### [Written task]
Copy each line below that contains "Python".

:::::

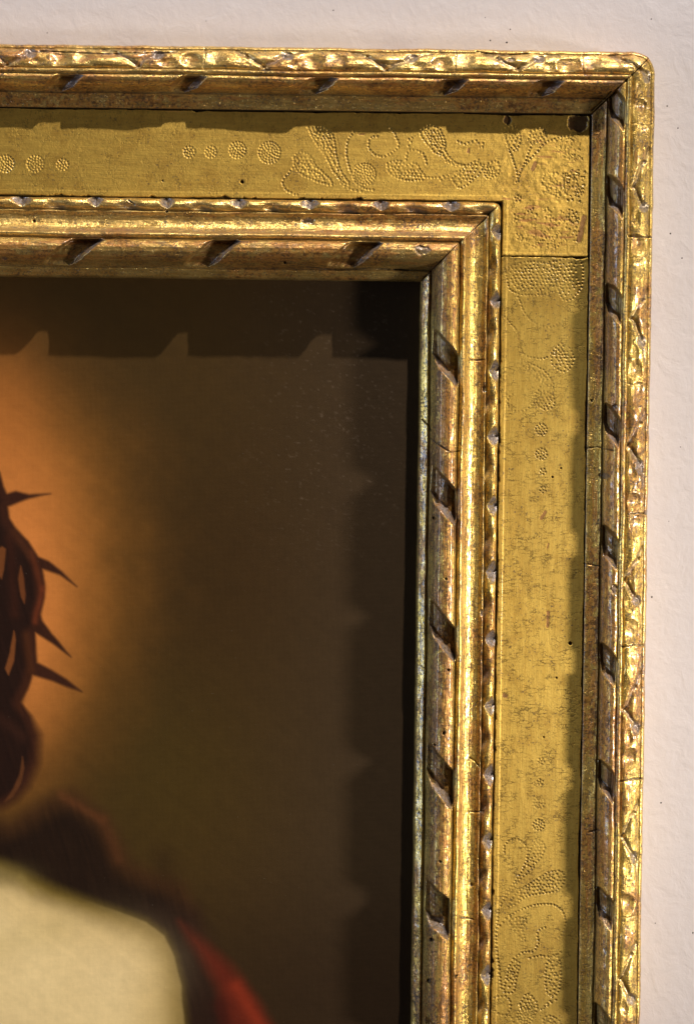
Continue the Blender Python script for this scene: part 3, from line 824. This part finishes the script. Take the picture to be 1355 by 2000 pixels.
def frieze(rail, mat):
    if rail == 'top':
        a_ = np.concatenate([np.arange(S_TOP0, VT, 10.0), np.arange(VT, 327.01, 1.15)]); a_[-1] = 327
        b_ = np.linspace(-327, -49, 250)
    else:
        a_ = np.linspace(155.5, 327, 152)
        b_ = np.concatenate([np.arange(-49, VR, 1.15), np.arange(VR, S_RGT1, 10.0)])
    A, B = np.meshgrid(a_, b_, indexing='ij')
    seed = 50 if rail == 'top' else 63
    S, T = (A, B) if rail == 'top' else (B, A)
    H0 = 64 + 0.9 * fbm(S, T, 260, 120, 3, seed) + 0.25 * fbm(S, T, 40, 12, 2, seed + 1)
    dirt_shade = np.zeros(A.shape); red = np.zeros(A.shape); grey = np.zeros(A.shape)
    # edges with chipped gesso
    if rail == 'top':
        din = np.where(A < 155.5, -155.5 - B, 99); dout = np.minimum(B + 327, 327 - A)
        dcor = np.where(A >= 150, np.where(B > -155.5, A - 155.5, 99), 99)
        dj = np.where(A > 150, -49.0 - B, 99)
        keepv = (A <= 155.5) & (B > -154)
        din = np.where((A > 155.5) & (B < -155.5), np.hypot(A - 155.5, B + 155.5), din)
        din = np.minimum(din, dcor)
    else:
        din = A - 155.5; dout = 327 - A; dj = B + 49.0
        keepv = np.zeros(A.shape, bool)
    # a slight raised lap beside the inner moulding (paint ridge)
    H0 = H0 + 1.3 * (1 - sm(10, 13, din)) * (1 if rail == 'right' else 0.6)
    wA = np.clip(1.2 + 2.6 * fbm(S, T * 0, 55, 9, 4, seed + 2) + 11 * np.clip(fbm(S, T * 0, 22, 9, 4, seed + 12) - 0.2, 0, 1), 0.4, 9)
    wB = np.clip(1.2 + 3.2 * fbm(S, T * 0, 70, 9, 4, seed + 3) + 5 * np.clip(fbm(S, T * 0, 26, 9, 4, seed + 13) - 0.25, 0, 1), 0.3, 9)
    wC = np.clip(0.45 + 0.7 * fbm(T, S * 0, 20, 9, 4, seed + 4), 0.25, 9)
    dj = dj + 4.5 * fbm(T, S * 0, 26, 9, 4, 404) * (1 if rail == 'right' else -1)
    lp = np.floor((S + 5 * fbm(T, S * 0, 60, 9, 2, 8) + 31) / 322); lq = np.floor((T + 14) / 700)
    leafy = vnoise(lp * 3.7 + 0.5, lq * 0 + seed) * 0.8
    lapd = np.abs((S + 5 * fbm(T, S * 0, 60, 9, 2, 8) + 31) / 322 % 1 * 322)
    leafy = leafy + 0.8 * np.exp(-(lapd / 2.0) ** 2) + 0.5 * np.clip(fbm(S, T, 150, 50, 4, seed + 5) * 2, 0, 1)
    for d_, w_, k_ in ((din, wA, 0.8), (dout, wB, 1.0), (dj, wC, 0.6)):
        g = 1 - sm(w_ * 0.7, w_ + 0.9, d_)
        H0 = H0 - 14 * g; dirt_shade = np.maximum(dirt_shade, g * k_)
    H0 = H0 + 0.8 * np.exp(-((dj - 4) / 3) ** 2)
    red = np.maximum(red, 0.5 * np.exp(-dout / 10)); red = np.maximum(red, 0.3 * np.exp(-din / 8))
    # soiled corner
    ca_, cb_ = p2f(1060, 330, 64)
    soil = np.exp(-((A - ca_) / 110) ** 2 - ((B - cb_ - 60) / 170) ** 2)
    leafy = leafy + soil * 0.9 * np.clip(0.6 + fbm(A, B, 60, 60, 3, 93), 0, 1)
    red = np.maximum(red, soil * 0.85 * np.clip(0.6 + fbm(A, B, 40, 40, 3, 90), 0, 1))
    H0 = H0 + soil * (0.5 * fbm(A, B, 7, 7, 2, 91) + 0.8 * fbm(A, B, 18, 18, 2, 92))
    # punch marks
    xs = A[:, 0]; ys = B[0]
    dv = np.zeros(A.shape); dk = np.zeros(A.shape)
    for x0, y0, r in zip(da, db, DOTS[:, 2]):
        i0, i1 = np.searchsorted(xs, (x0 - 7, x0 + 7)); j0, j1 = np.searchsorted(ys, (y0 - 7, y0 + 7))
        if i0 >= i1 or j0 >= j1: continue
        dd = np.hypot(A[i0:i1, j0:j1] - x0, B[i0:i1, j0:j1] - y0)
        g = -2.6 * np.exp(-(dd / (r * 0.85)) ** 2) + 0.35 * np.exp(-((dd - r * 1.45) / 1.0) ** 2)
        sub = dv[i0:i1, j0:j1]; dv[i0:i1, j0:j1] = np.where(np.abs(g) > np.abs(sub), g, sub)
        dk[i0:i1, j0:j1] = np.maximum(dk[i0:i1, j0:j1], np.exp(-(dd / (r * 1.05)) ** 2))
    wearm = 0.8 * np.clip(0.75 + 0.9 * fbm(A, B, 45, 45, 3, 95), 0.25, 1.0)
    H0 = H0 + dv * wearm; dirt_shade = np.maximum(dirt_shade, 0.50 * dk * wearm); red = np.maximum(red, 0.35 * dk)
    # worm holes, losses and scratches
    holes = [(473, 355, 3.2), (1113, 1257, 3.4), (1078, 932, 1.8), (1086, 1324, 1.6), (318, 353, 1.6), (1095, 915, 1.6), (1061, 1440, 1.4)]
    for x, y, r in holes:
        a0, b0 = p2f(x, y, 64); g = 1 - sm(r * 0.75, r * 1.2, np.hypot(A - a0, B - b0))
        H0 = H0 - 12 * g; dirt_shade = np.maximum(dirt_shade, g)
    for x0, y0, x1, y1, wd in [(1070, 1196, 1069, 1222, 4), (1064, 1000, 1057, 1012, 3.5), (915, 292, 914, 296, 3.5), (1140, 425, 1130, 470, 6), (984, 1358, 988, 1360, 5),
                               (1068, 1070, 1070, 1062, 2.5), (150, 386, 190, 384, 3), (700, 262, 712, 262, 1.6), (1045, 318, 1040, 330, 5)]:
        p = p2f(x0, y0, 64); q = p2f(x1, y1, 64)
        g = 1 - sm(0.5, 1.1, (segdist(A, B, *p, *q) + 1.2 * fbm(A, B, 6, 6, 2, 5)) / wd)
        red = np.maximum(red, 1.6 * g); dirt_shade = np.maximum(dirt_shade, 0.35 * g); H0 = H0 - 0.8 * g
    # dark loss in the outer corner and beside the joint
    for x0, y0, rw, rh in [(1130, 240, 22, 17), (990, 236, 8, 10)]:
        a0, b0 = p2f(x0, y0, 64)
        q = np.hypot((A - a0) / rw, (B - b0) / rh) + 0.35 * fbm(A, B, 12, 12, 3, 8)
        g = 1 - sm(0.85, 1.0, q)
        H0 = H0 - 3.5 * g + 0.8 * np.exp(-((q - 1.08) / 0.07) ** 2); dirt_shade = np.maximum(dirt_shade, 0.85 * g); red = np.maximum(red, g)
    keep = ~(keepv[:-1, :-1] & keepv[1:, 1:] & keepv[:-1, 1:] & keepv[1:, :-1])
    red = np.clip(red, 0, 2)
    return grid_obj('frieze', A, B, H0, mat, frame, keep, dict(dirt_shade=np.clip(dirt_shade, 0, 1), red=red, grey=grey, leafy=leafy), flip=False)


o = frieze('top', FRZ_T); o['label'] = 'flat punched frieze board along the top and round the corner'
o = frieze('right', FRZ_R); o['label'] = 'flat punched frieze board down the right side'

# solid wooden core behind the gilded faces (closes the joints from behind)
def core(rail):
    bm = bmesh.new()
    if rail == 'top': pts = [(S_TOP0, -424), (424, -424), (4, -4), (S_TOP0, -4)]
    else: pts = [(424, -424), (424, S_RGT1), (4, S_RGT1), (4, -4)]
    lo, hi = WALLH + 1, 44
    vb = [bm.verts.new((a * K, -lo * K, -b * K)) for a, b in pts]
    pin = []
    for a, b in pts:
        pin.append((a, b))
    vt = [bm.verts.new((a * K, -(hi if abs(max(abs(a) if rail == 'right' else abs(b), 0)) > 50 else 24) * K, -b * K)) for a, b in pin]
    bm.faces.new(vb); bm.faces.new(vt)
    for i in range(4): bm.faces.new((vb[i], vb[(i + 1) % 4], vt[(i + 1) % 4], vt[i]))
    bmesh.ops.recalc_face_normals(bm, faces=bm.faces)
    me = bpy.data.meshes.new('wooden_core'); bm.to_mesh(me); bm.free(); me.materials.append(WOOD)
    o = bpy.data.objects.new('wooden_core', me); link(o, frame)


core('top'); core('right')
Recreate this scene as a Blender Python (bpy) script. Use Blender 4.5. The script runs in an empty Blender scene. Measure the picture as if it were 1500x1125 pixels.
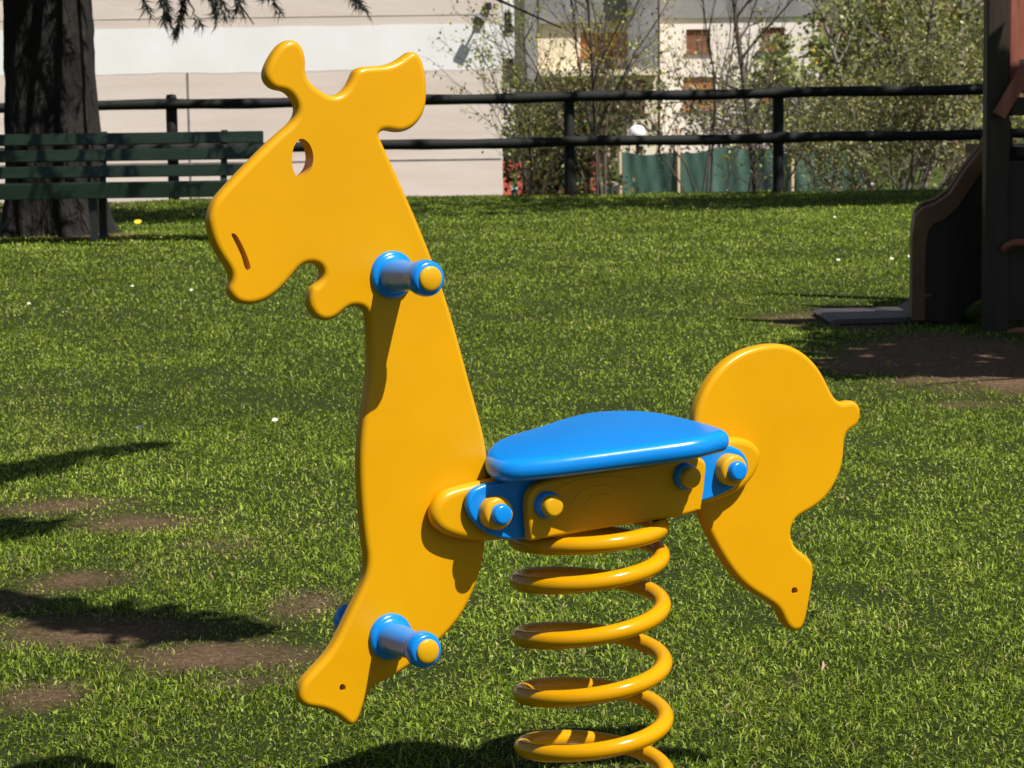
import bpy, bmesh, math, random
import numpy as np
from mathutils import Vector, Matrix
from mathutils.geometry import delaunay_2d_cdt

random.seed(7)
SC = bpy.context.scene
COL = SC.collection

# ------------------------------------------------------------------ camera geometry
F = 3460.0; YH = 170.0; CAMH = 0.87
PITCH = math.atan((562.5 - YH) / F)
ROLL = math.radians(0.8)
_R = np.array([1.0, 0, 0]); _U = np.array([0, math.sin(PITCH), math.cos(PITCH)])
FW = np.array([0, math.cos(PITCH), -math.sin(PITCH)])
CR = _R * math.cos(ROLL) - _U * math.sin(ROLL)
CU = _R * math.sin(ROLL) + _U * math.cos(ROLL)
CAM = np.array([0, 0, CAMH])

def ray(x, y): return (x - 750) / F * CR - (y - 562.5) / F * CU + FW
def ground(x, y, z=0.0):
    d = ray(x, y); return CAM + d * ((z - CAMH) / d[2])
def at(x, y, Y):
    d = ray(x, y); return CAM + d * (Y / d[1])

# direction towards the sun
SUN = np.array([0.55, -0.445, 1.0]); SUN /= np.linalg.norm(SUN)
SH = SUN[:2] / SUN[2]            # horizontal travel per metre of height

# ------------------------------------------------------------------ object helpers
def tag(o, label=None, cat=None, group=None, kind=None):
    if label: o['label'] = label
    if cat: o['category'] = cat
    if group: o['group'] = group
    if kind: o['kind'] = kind
    return o

def empty(name, loc=(0, 0, 0), rz=0.0):
    o = bpy.data.objects.new(name, None); COL.objects.link(o)
    o.location = Vector([float(c) for c in loc]); o.rotation_euler = (0, 0, rz); o.empty_display_size = 0.1
    return o

def link(name, me, mat=None, parent=None):
    o = bpy.data.objects.new(name, me); COL.objects.link(o)
    if mat is not None and not me.materials: me.materials.append(mat)
    if parent is not None: o.parent = parent
    return o

def copy_tree(o, parent=None):
    c = o.copy(); COL.objects.link(c)
    if parent is not None: c.parent = parent
    for ch in list(o.children): copy_tree(ch, c)
    return c

class MB:
    """collects shapes, then links them as one mesh object"""
    def __init__(s): s.v = []; s.f = []; s.sm = []; s.c = []
    def add(s, vs, fs, smooth=False, col=None):
        n = len(s.v); s.v.extend([tuple(map(float, p)) for p in vs])
        for f in fs: s.f.append(tuple(i + n for i in f)); s.sm.append(smooth)
        if col is not None: s.c.extend([col] * len(vs))
        return s
    def box(s, c, size, rot=None, bev=0.0):
        bm = bmesh.new(); bmesh.ops.create_cube(bm, size=1.0)
        for v in bm.verts: v.co = Vector((v.co.x * size[0], v.co.y * size[1], v.co.z * size[2]))
        if bev > 0: bmesh.ops.bevel(bm, geom=list(bm.edges), offset=bev, segments=2, affect='EDGES', profile=0.5)
        M = Matrix.Translation(Vector([float(q) for q in c])) @ (rot.to_4x4() if rot is not None else Matrix())
        bm.verts.ensure_lookup_table(); bm.verts.index_update()
        s.add([M @ v.co for v in bm.verts], [[v.index for v in f.verts] for f in bm.faces]); bm.free()
        return s
    def bar(s, a, b, w, h, bev=0.0):
        a = Vector([float(q) for q in a]); b = Vector([float(q) for q in b]); d = b - a; L = d.length
        x = d.normalized(); up = Vector((0, 0, 1)) if abs(x.z) < 0.95 else Vector((0, 1, 0))
        y = up.cross(x).normalized(); z = x.cross(y)
        return s.box((a + b) / 2, (L, w, h), Matrix((x, y, z)).transposed(), bev)
    def tube(s, pts, rad, n=8, cap=True, smooth=True):
        P = np.array(pts, float); m = len(P)
        T = np.gradient(P, axis=0); T /= np.linalg.norm(T, axis=1)[:, None] + 1e-12
        ref = np.array([0, 0, 1.0]) if abs(T[0][2]) < 0.9 else np.array([1.0, 0, 0])
        N = np.cross(T[0], ref); N /= np.linalg.norm(N)
        vs = []
        rad = np.broadcast_to(np.array(rad, float), (m,))
        for i in range(m):
            N = N - T[i] * (N @ T[i]); N /= np.linalg.norm(N) + 1e-12
            B = np.cross(T[i], N)
            for k in range(n):
                a = 2 * math.pi * k / n
                vs.append(P[i] + rad[i] * (math.cos(a) * N + math.sin(a) * B))
        fs = []
        for i in range(m - 1):
            for k in range(n):
                k2 = (k + 1) % n
                fs.append((i * n + k, i * n + k2, (i + 1) * n + k2, (i + 1) * n + k))
        s.add(vs, fs, smooth)
        if cap:
            s.add(vs[:n][::-1], [tuple(range(n))]); s.add(vs[-n:], [tuple(range(n))])
        return s
    def lathe(s, prof, o, ax, n=32, smooth=True):
        """prof: (r, distance along ax); o origin; ax unit axis"""
        ax = np.array(ax, float); ax /= np.linalg.norm(ax)
        ref = np.array([0, 0, 1.0]) if abs(ax[2]) < 0.9 else np.array([1.0, 0, 0])
        A = np.cross(ax, ref); A /= np.linalg.norm(A); B = np.cross(ax, A); o = np.array(o, float)
        vs = []; m = len(prof)
        for r, h in prof:
            for k in range(n):
                t = 2 * math.pi * k / n
                vs.append(o + ax * h + max(r, 1e-5) * (math.cos(t) * A + math.sin(t) * B))
        fs = [(i * n + k, i * n + (k + 1) % n, (i + 1) * n + (k + 1) % n, (i + 1) * n + k) for i in range(m - 1) for k in range(n)]
        s.add(vs, fs, smooth); return s
    def build(s, name, mat, parent=None, colname=None):
        me = bpy.data.meshes.new(name); me.from_pydata(s.v, [], s.f); me.update()
        me.polygons.foreach_set('use_smooth', s.sm)
        if s.c and colname:
            a = me.color_attributes.new(colname, 'FLOAT_COLOR', 'POINT')
            a.data.foreach_set('color', np.array([(c[0], c[1], c[2], 1) for c in s.c], np.float32).ravel())
        return link(name, me, mat, parent)

def np_mesh(name, V, faces_loops, nper, mat, parent=None, col=None, smooth=False):
    """fast mesh: V (n,3); faces_loops flat vertex indices; nper loops per polygon"""
    me = bpy.data.meshes.new(name)
    V = np.asarray(V, np.float32); L = np.asarray(faces_loops, np.int32); nper = np.asarray(nper, np.int32)
    me.vertices.add(len(V)); me.vertices.foreach_set('co', V.ravel())
    me.loops.add(len(L)); me.loops.foreach_set('vertex_index', L)
    me.polygons.add(len(nper))
    st = np.zeros(len(nper), np.int32); st[1:] = np.cumsum(nper)[:-1]
    me.polygons.foreach_set('loop_start', st)
    if smooth: me.polygons.foreach_set('use_smooth', np.ones(len(nper), bool))
    if col is not None:
        a = me.color_attributes.new('col', 'FLOAT_COLOR', 'POINT')
        c4 = np.ones((len(V), 4), np.float32); c4[:, :3] = col
        a.data.foreach_set('color', c4.ravel())
    me.update(calc_edges=True); me.validate()
    return link(name, me, mat, parent)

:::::

### [Result for this task]
Continue the Blender Python script for this scene: part 3, from line 824. This part finishes the script. Take the picture to be 1355 by 2000 pixels.
Recreate this scene as a Blender Python (bpy) script. Use Blender 4.5. The script runs in an empty Blender scene. Measure the picture as if it were 1500x1125 pixels.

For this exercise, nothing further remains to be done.